The true home is more than a house. The ideal home is a place where family members should feel a sense of comfort, safety, and security that they can never experience outside its doors. Few families achieve that ideal, but it’s worth laboring toward.

And that’s the way our nation should be. Even though it is not perfect, it is still our home, the place in which we should all experience comfort, safety, and security. Or, as our founding fathers wrote, the right to “life, liberty, and the pursuit of happiness.” We are not perfect, but men and women of good will are continually working toward that goal.

Your home is akin to our nation, and your house might be said to be akin to the flag that represents our nation. If someone in your family becomes angry at another member of your family—or with some act or practice with which they disagree, whether right or wrong—they do not have the right to burn your house down.
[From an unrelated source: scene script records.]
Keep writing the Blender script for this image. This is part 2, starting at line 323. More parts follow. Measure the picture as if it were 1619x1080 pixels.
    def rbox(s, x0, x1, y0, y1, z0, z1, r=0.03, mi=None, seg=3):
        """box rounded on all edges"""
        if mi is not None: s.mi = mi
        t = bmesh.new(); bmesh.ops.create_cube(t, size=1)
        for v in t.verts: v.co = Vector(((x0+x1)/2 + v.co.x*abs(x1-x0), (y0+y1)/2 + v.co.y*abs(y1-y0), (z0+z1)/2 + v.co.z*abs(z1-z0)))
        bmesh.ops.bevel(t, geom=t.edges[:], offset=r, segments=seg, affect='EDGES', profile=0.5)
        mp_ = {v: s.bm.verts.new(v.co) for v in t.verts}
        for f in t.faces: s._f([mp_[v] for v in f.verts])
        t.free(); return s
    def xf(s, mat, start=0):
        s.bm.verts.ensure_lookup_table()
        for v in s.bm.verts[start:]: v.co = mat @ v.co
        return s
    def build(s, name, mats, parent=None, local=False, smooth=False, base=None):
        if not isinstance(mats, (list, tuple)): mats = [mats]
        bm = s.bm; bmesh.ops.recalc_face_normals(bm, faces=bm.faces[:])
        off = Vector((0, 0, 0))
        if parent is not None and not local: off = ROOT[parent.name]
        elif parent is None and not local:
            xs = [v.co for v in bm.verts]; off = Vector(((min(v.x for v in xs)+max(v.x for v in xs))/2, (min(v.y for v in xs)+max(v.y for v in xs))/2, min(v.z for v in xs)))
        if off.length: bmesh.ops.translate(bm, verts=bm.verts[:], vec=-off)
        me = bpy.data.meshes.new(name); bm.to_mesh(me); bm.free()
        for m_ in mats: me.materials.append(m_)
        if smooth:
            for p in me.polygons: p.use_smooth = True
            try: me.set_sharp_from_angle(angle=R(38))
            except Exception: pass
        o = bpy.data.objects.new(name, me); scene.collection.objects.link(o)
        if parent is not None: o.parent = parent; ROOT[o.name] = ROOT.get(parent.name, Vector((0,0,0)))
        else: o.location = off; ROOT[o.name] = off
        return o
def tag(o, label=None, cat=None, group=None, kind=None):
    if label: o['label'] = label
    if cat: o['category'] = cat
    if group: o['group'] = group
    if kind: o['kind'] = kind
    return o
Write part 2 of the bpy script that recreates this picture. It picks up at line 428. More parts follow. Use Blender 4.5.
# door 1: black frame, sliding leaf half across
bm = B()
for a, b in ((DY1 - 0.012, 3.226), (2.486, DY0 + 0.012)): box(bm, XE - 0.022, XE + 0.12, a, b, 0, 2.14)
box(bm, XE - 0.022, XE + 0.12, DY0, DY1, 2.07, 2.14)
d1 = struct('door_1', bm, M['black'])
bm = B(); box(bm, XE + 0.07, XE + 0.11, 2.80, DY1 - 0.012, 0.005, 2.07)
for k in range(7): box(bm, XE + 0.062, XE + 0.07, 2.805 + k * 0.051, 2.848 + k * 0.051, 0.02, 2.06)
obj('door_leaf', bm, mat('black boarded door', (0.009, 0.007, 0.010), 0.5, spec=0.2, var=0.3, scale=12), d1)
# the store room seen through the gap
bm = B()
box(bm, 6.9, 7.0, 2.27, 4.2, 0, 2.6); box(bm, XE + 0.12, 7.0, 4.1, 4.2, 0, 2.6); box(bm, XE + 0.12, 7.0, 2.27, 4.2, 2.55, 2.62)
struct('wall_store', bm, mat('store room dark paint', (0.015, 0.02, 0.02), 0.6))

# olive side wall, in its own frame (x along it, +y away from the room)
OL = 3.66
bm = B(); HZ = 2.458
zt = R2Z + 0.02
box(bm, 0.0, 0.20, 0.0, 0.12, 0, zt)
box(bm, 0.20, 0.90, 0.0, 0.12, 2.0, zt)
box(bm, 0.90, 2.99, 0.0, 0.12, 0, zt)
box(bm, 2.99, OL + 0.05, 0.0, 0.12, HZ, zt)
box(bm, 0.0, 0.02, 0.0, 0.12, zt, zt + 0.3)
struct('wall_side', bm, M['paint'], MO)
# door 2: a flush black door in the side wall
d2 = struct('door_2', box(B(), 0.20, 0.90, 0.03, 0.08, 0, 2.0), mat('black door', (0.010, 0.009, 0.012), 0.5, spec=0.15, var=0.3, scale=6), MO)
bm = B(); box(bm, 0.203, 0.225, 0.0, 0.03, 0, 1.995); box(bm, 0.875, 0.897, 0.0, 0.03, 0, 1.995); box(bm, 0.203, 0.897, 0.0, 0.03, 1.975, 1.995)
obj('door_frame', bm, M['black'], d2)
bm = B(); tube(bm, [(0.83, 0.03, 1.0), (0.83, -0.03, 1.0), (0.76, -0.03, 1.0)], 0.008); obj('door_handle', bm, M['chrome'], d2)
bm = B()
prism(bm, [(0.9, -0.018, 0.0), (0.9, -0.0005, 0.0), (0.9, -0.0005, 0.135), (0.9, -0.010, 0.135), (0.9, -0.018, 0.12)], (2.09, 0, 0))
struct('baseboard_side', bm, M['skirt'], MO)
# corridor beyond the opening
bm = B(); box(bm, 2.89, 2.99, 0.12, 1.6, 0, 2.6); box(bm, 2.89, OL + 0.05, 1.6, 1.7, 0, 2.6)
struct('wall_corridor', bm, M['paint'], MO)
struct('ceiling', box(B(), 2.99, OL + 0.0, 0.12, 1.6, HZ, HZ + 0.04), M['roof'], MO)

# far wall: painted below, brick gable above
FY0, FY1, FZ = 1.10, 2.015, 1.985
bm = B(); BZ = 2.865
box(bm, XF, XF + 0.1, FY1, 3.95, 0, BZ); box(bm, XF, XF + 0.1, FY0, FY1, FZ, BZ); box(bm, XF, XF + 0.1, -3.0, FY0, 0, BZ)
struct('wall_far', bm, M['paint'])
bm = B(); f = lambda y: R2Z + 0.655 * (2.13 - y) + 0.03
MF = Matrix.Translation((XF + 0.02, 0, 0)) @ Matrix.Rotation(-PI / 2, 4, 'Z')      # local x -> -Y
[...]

Likewise, if one American is angry at another American, or at a group of Americans, because of what they say or do, they do not have the right to harm that person. That undercuts the other person’s rights, it undercuts the rule of law, and it undercuts our country.

Burning our flag doesn’t focus on the wrongs that might exist. Burning our flag focuses on our nation. It’s like burning the institutions of freedom, it’s like bringing down the entire nation. To put it another way, it’s like burning our own homes. It is an attack on our own country, and an insult to those who suffered and died to bring us this far.

Those who burn our flag may think they are effectively registering a complaint again some repugnant belief or practice. But what they are really doing is symbolically burning the very institution which provides them the platform on which they are privileged to stand in order to complain.

As long as our country survives as a democratic-republic, you will have the freedom to speak out, to change the course we take. But those who burn the flag are doing away with that platform. They are burning their own home land. They are assisting our enemies to destroy America itself.

We, the people have the right to gather peacefully, to demonstrate against things with which we disagree. We have the right to petition, to compete in the political arena, to alter the laws. We still have recourse to some of the media and to the courts.

We should laugh at the criticism of people in nations from which our citizens fled because of their laws, beliefs, and practices. We should not undercut our own strength. We should not welcome people here who wish to make our country become like the countries from which they fled. We must not burn our own house down.

If that is the intention of those who burn our flag, then we need to ask ourselves whether they are destroying the foundations of freedom which we hold dear.

Are they disloyal, and even treasonous? If so, have they have abrogated their rights as citizens of a free and open society? Do they have any part or place in “the land of the free and the home of the brave?